Cada una de las instituciones disciplinarias obraba como una parte de la cadena de montaje de una gran fábrica en la cual se producían una serie de cuerpos individuales, los que circulaban en las distintas instituciones; todas ellas organizadas a partir de una matriz estructural analógica, de tal forma que el sujeto era disciplinado y obediente, en el pasaje de institución en institución, recorriendo una extendida red. Deleuze (1999) plantea que nuestras sociedades funcionaron hasta cierto momento a partir de un entramado complejo de dichas técnicas de encierro.
En tiempos fluidos, hay nuevos poderes que atraviesan los límites de los viejos: las paredes y los techos de los espacios cerrados ya no son obstáculo alguno y las instituciones se desarrollan a cielo abierto, con otra lógica muy diferente a la de la modernidad. Y esta destitución de la sociedad disciplinaria o de la solidez institucional lleva a un estado de desorientación general en nuestras percepciones y creencias personales y sociales.
Es entonces el momento oportuno para crear e inventar otras formas de estar en el aula con estas nuevas subjetividades contemporáneas, niñas, niños y jóvenes con vidas diferentes a las infancias o adolescencias de quienes les enseñan. En ese marco, el humor en la escuela, impensado en otras épocas, es una herramienta fundamental
Se podría definir el humor desde la óptica freudiana como un medio para reconciliar el principio del placer y el principio de la realidad, cumpliendo en la imaginación aquellos deseos frustrados en la vida real. Pero, fundamentalmente, el humor es una actitud humana, una forma de mirar la vida y, en la escuela, de posicionarse de manera más horizontal.

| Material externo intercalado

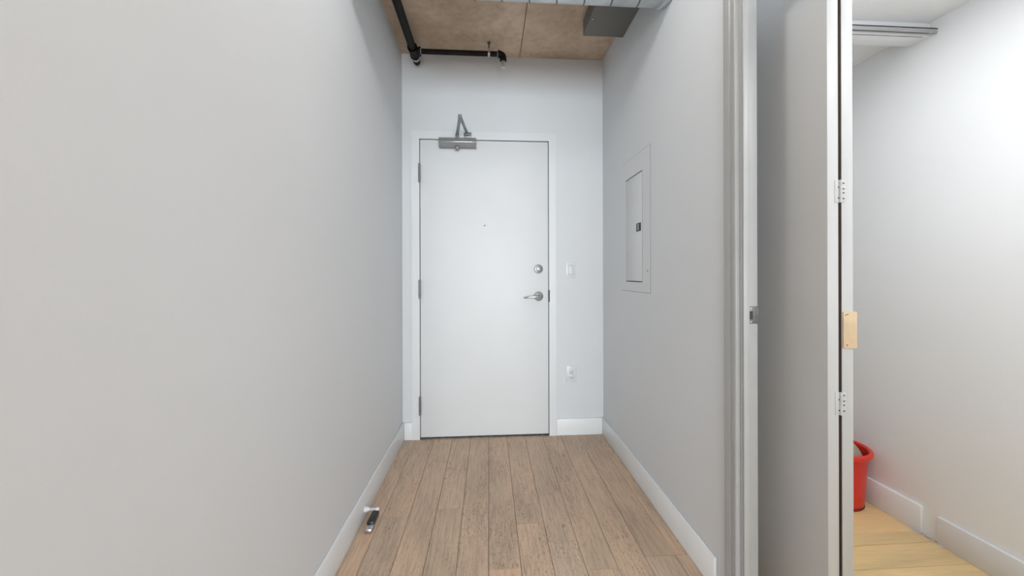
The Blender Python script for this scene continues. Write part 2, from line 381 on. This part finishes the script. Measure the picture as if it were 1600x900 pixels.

El docente ya no ocupa el lugar de poder, de saber, sino que es un mediador entre el conocimiento y el sujeto que aprende. Y, lejos de la visión tradicional de la enseñanza, donde un docente transmite el conocimiento a un alumno que aprende en una armonía aparente, podemos plantear que el aprendizaje es una emancipación intelectual provocada por un profesor formado en distintos saberes y lenguajes.
Entonces, humor mediante, podemos buscar estrategias adecuadas a los tiempos que corren: viñetas, canciones, lecturas alternativas, las cuales podrían ser otras opciones a la hora de enseñar, a decir de Larrosa (2002, p.171) “esa risa que se ríe precisamente de aquello que la pedagogía marca como no risible”.
En palabras de Gonzáles Ynfante (2011), el humor, el chiste o lo cómico, es una vía que los seres humanos tienen para relajar sus tensiones, hacer catarsis y, además, entretenerse. Pero también puede servir para transmitir ideas de una manera diferente, de modo que estas sean aceptadas y entendidas por el colectivo. Visto de este modo, el humor se convierte en una herramienta comunicativa y pedagógica que puede desempeñar un importante rol en la creación de otras formas de ser y estar en el mundo.
La escuela debe ser entretenida, debe incentivar las ganas de habitarla, tanto a estudiantes como a docentes, y debe ser el espacio de construcción de lo colectivo.
Y de eso se trata la educación, de liberar, de concientizar y de formar sujetos críticos que puedan transformar la sociedad en las que están insertos.